Please repeat all of the lines that follow, exactly as written.

:: Raw data ::

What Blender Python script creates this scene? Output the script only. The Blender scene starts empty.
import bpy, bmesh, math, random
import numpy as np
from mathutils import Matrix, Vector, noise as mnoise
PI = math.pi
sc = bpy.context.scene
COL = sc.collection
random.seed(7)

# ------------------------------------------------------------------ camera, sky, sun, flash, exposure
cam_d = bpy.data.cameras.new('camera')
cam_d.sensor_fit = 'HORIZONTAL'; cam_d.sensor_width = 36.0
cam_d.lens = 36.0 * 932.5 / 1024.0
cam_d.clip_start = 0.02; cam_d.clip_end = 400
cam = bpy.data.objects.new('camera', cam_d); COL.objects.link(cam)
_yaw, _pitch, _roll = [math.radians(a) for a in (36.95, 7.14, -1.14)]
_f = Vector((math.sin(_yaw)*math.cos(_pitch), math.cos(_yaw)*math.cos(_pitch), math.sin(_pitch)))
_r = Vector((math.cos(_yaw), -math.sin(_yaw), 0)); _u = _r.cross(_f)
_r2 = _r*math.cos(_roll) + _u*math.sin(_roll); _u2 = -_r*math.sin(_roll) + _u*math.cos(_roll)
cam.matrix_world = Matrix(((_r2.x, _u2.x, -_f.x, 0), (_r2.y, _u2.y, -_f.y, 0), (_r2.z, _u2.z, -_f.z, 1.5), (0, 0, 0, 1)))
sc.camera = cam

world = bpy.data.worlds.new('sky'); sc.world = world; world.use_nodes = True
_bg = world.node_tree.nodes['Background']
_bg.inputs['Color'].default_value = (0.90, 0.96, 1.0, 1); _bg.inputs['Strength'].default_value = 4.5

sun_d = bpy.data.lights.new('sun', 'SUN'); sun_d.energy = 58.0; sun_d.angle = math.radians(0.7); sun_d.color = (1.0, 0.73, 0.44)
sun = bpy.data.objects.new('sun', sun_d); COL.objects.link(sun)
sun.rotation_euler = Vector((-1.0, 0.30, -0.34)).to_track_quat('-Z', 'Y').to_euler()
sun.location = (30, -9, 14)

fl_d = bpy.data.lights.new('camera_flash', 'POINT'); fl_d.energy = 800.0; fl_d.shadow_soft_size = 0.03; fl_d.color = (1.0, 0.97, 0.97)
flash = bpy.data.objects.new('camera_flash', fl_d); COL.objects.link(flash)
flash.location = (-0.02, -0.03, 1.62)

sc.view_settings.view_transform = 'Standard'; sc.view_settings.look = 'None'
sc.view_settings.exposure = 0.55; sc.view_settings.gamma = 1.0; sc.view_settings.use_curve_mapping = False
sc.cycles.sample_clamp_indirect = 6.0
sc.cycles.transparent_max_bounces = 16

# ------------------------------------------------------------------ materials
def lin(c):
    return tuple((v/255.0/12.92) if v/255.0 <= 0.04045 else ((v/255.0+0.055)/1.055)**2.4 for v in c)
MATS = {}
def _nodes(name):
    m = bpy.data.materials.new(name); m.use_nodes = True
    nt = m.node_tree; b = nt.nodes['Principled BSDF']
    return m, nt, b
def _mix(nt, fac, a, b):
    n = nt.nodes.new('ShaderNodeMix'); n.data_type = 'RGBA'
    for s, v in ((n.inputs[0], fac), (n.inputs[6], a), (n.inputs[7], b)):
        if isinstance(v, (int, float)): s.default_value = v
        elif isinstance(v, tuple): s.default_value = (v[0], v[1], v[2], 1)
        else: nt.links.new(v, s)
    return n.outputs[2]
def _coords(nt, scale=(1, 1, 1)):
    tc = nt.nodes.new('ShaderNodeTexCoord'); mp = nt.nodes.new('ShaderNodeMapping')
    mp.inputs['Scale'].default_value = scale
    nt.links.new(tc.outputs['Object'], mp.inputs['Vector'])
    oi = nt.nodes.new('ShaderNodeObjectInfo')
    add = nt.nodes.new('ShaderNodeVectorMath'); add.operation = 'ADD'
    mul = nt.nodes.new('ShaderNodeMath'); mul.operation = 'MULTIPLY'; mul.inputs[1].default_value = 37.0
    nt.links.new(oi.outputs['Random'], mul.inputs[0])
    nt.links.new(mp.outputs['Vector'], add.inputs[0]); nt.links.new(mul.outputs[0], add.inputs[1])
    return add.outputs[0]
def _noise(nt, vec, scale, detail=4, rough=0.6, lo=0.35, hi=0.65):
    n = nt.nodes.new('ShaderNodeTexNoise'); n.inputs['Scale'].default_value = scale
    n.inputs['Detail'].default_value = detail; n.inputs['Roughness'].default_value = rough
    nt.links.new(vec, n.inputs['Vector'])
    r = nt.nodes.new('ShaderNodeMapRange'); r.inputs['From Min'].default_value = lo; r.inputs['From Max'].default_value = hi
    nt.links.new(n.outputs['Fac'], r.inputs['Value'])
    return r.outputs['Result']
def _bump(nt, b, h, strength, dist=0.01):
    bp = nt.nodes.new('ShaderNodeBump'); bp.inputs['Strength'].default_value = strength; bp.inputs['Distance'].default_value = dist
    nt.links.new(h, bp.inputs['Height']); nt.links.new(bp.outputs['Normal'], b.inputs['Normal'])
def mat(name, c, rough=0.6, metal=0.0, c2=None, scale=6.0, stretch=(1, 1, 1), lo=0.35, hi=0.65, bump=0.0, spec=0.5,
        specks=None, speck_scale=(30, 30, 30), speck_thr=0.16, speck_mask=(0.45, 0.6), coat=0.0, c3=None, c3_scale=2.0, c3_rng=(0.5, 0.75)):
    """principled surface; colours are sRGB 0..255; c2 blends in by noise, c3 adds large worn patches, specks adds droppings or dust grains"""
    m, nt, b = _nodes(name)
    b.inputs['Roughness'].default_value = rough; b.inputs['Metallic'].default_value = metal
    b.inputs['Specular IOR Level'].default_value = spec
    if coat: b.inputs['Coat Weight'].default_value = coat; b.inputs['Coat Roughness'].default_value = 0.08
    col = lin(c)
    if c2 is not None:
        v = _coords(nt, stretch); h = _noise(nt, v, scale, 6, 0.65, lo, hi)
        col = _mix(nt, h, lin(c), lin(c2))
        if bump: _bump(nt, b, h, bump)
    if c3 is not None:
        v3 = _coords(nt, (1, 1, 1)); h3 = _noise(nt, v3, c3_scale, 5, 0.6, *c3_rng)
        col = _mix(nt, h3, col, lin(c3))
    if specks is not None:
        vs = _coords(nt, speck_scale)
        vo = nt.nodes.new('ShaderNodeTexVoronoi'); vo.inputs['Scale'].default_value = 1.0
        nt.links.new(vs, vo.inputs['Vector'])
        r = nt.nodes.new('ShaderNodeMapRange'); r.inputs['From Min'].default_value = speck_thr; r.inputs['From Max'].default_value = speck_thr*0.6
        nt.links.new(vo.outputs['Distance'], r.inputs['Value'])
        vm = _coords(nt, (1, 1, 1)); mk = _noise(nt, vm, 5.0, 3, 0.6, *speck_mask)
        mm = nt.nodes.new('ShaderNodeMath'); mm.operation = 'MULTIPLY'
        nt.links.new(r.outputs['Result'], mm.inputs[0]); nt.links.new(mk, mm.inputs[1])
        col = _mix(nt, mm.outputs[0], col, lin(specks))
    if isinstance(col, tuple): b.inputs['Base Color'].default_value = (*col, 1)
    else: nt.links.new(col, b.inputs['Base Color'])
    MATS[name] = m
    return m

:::

▶ [Written solution]
What Blender Python script creates this scene? Output the script only. The Blender scene starts empty.
import bpy, bmesh, math, random
import numpy as np
from mathutils import Matrix, Vector, noise as mnoise
PI = math.pi
sc = bpy.context.scene
COL = sc.collection
random.seed(7)

# ------------------------------------------------------------------ camera, sky, sun, flash, exposure
cam_d = bpy.data.cameras.new('camera')
cam_d.sensor_fit = 'HORIZONTAL'; cam_d.sensor_width = 36.0
cam_d.lens = 36.0 * 932.5 / 1024.0
cam_d.clip_start = 0.02; cam_d.clip_end = 400
cam = bpy.data.objects.new('camera', cam_d); COL.objects.link(cam)
_yaw, _pitch, _roll = [math.radians(a) for a in (36.95, 7.14, -1.14)]
_f = Vector((math.sin(_yaw)*math.cos(_pitch), math.cos(_yaw)*math.cos(_pitch), math.sin(_pitch)))
_r = Vector((math.cos(_yaw), -math.sin(_yaw), 0)); _u = _r.cross(_f)
_r2 = _r*math.cos(_roll) + _u*math.sin(_roll); _u2 = -_r*math.sin(_roll) + _u*math.cos(_roll)
cam.matrix_world = Matrix(((_r2.x, _u2.x, -_f.x, 0), (_r2.y, _u2.y, -_f.y, 0), (_r2.z, _u2.z, -_f.z, 1.5), (0, 0, 0, 1)))
sc.camera = cam

world = bpy.data.worlds.new('sky'); sc.world = world; world.use_nodes = True
_bg = world.node_tree.nodes['Background']
_bg.inputs['Color'].default_value = (0.90, 0.96, 1.0, 1); _bg.inputs['Strength'].default_value = 4.5

sun_d = bpy.data.lights.new('sun', 'SUN'); sun_d.energy = 58.0; sun_d.angle = math.radians(0.7); sun_d.color = (1.0, 0.73, 0.44)
sun = bpy.data.objects.new('sun', sun_d); COL.objects.link(sun)
sun.rotation_euler = Vector((-1.0, 0.30, -0.34)).to_track_quat('-Z', 'Y').to_euler()
sun.location = (30, -9, 14)

fl_d = bpy.data.lights.new('camera_flash', 'POINT'); fl_d.energy = 800.0; fl_d.shadow_soft_size = 0.03; fl_d.color = (1.0, 0.97, 0.97)
flash = bpy.data.objects.new('camera_flash', fl_d); COL.objects.link(flash)
flash.location = (-0.02, -0.03, 1.62)

sc.view_settings.view_transform = 'Standard'; sc.view_settings.look = 'None'
sc.view_settings.exposure = 0.55; sc.view_settings.gamma = 1.0; sc.view_settings.use_curve_mapping = False
sc.cycles.sample_clamp_indirect = 6.0
sc.cycles.transparent_max_bounces = 16

# ------------------------------------------------------------------ materials
def lin(c):
    return tuple((v/255.0/12.92) if v/255.0 <= 0.04045 else ((v/255.0+0.055)/1.055)**2.4 for v in c)
MATS = {}
def _nodes(name):
    m = bpy.data.materials.new(name); m.use_nodes = True
    nt = m.node_tree; b = nt.nodes['Principled BSDF']
    return m, nt, b
def _mix(nt, fac, a, b):
    n = nt.nodes.new('ShaderNodeMix'); n.data_type = 'RGBA'
    for s, v in ((n.inputs[0], fac), (n.inputs[6], a), (n.inputs[7], b)):
        if isinstance(v, (int, float)): s.default_value = v
        elif isinstance(v, tuple): s.default_value = (v[0], v[1], v[2], 1)
        else: nt.links.new(v, s)
    return n.outputs[2]
def _coords(nt, scale=(1, 1, 1)):
    tc = nt.nodes.new('ShaderNodeTexCoord'); mp = nt.nodes.new('ShaderNodeMapping')
    mp.inputs['Scale'].default_value = scale
    nt.links.new(tc.outputs['Object'], mp.inputs['Vector'])
    oi = nt.nodes.new('ShaderNodeObjectInfo')
    add = nt.nodes.new('ShaderNodeVectorMath'); add.operation = 'ADD'
    mul = nt.nodes.new('ShaderNodeMath'); mul.operation = 'MULTIPLY'; mul.inputs[1].default_value = 37.0
    nt.links.new(oi.outputs['Random'], mul.inputs[0])
    nt.links.new(mp.outputs['Vector'], add.inputs[0]); nt.links.new(mul.outputs[0], add.inputs[1])
    return add.outputs[0]
def _noise(nt, vec, scale, detail=4, rough=0.6, lo=0.35, hi=0.65):
    n = nt.nodes.new('ShaderNodeTexNoise'); n.inputs['Scale'].default_value = scale
    n.inputs['Detail'].default_value = detail; n.inputs['Roughness'].default_value = rough
    nt.links.new(vec, n.inputs['Vector'])
    r = nt.nodes.new('ShaderNodeMapRange'); r.inputs['From Min'].default_value = lo; r.inputs['From Max'].default_value = hi
    nt.links.new(n.outputs['Fac'], r.inputs['Value'])
    return r.outputs['Result']
def _bump(nt, b, h, strength, dist=0.01):
    bp = nt.nodes.new('ShaderNodeBump'); bp.inputs['Strength'].default_value = strength; bp.inputs['Distance'].default_value = dist
    nt.links.new(h, bp.inputs['Height']); nt.links.new(bp.outputs['Normal'], b.inputs['Normal'])
def mat(name, c, rough=0.6, metal=0.0, c2=None, scale=6.0, stretch=(1, 1, 1), lo=0.35, hi=0.65, bump=0.0, spec=0.5,
        specks=None, speck_scale=(30, 30, 30), speck_thr=0.16, speck_mask=(0.45, 0.6), coat=0.0, c3=None, c3_scale=2.0, c3_rng=(0.5, 0.75)):
    """principled surface; colours are sRGB 0..255; c2 blends in by noise, c3 adds large worn patches, specks adds droppings or dust grains"""
    m, nt, b = _nodes(name)
    b.inputs['Roughness'].default_value = rough; b.inputs['Metallic'].default_value = metal
    b.inputs['Specular IOR Level'].default_value = spec
    if coat: b.inputs['Coat Weight'].default_value = coat; b.inputs['Coat Roughness'].default_value = 0.08
    col = lin(c)
    if c2 is not None:
        v = _coords(nt, stretch); h = _noise(nt, v, scale, 6, 0.65, lo, hi)
        col = _mix(nt, h, lin(c), lin(c2))
        if bump: _bump(nt, b, h, bump)
    if c3 is not None:
        v3 = _coords(nt, (1, 1, 1)); h3 = _noise(nt, v3, c3_scale, 5, 0.6, *c3_rng)
        col = _mix(nt, h3, col, lin(c3))
    if specks is not None:
        vs = _coords(nt, speck_scale)
        vo = nt.nodes.new('ShaderNodeTexVoronoi'); vo.inputs['Scale'].default_value = 1.0
        nt.links.new(vs, vo.inputs['Vector'])
        r = nt.nodes.new('ShaderNodeMapRange'); r.inputs['From Min'].default_value = speck_thr; r.inputs['From Max'].default_value = speck_thr*0.6
        nt.links.new(vo.outputs['Distance'], r.inputs['Value'])
        vm = _coords(nt, (1, 1, 1)); mk = _noise(nt, vm, 5.0, 3, 0.6, *speck_mask)
        mm = nt.nodes.new('ShaderNodeMath'); mm.operation = 'MULTIPLY'
        nt.links.new(r.outputs['Result'], mm.inputs[0]); nt.links.new(mk, mm.inputs[1])
        col = _mix(nt, mm.outputs[0], col, lin(specks))
    if isinstance(col, tuple): b.inputs['Base Color'].default_value = (*col, 1)
    else: nt.links.new(col, b.inputs['Base Color'])
    MATS[name] = m
    return m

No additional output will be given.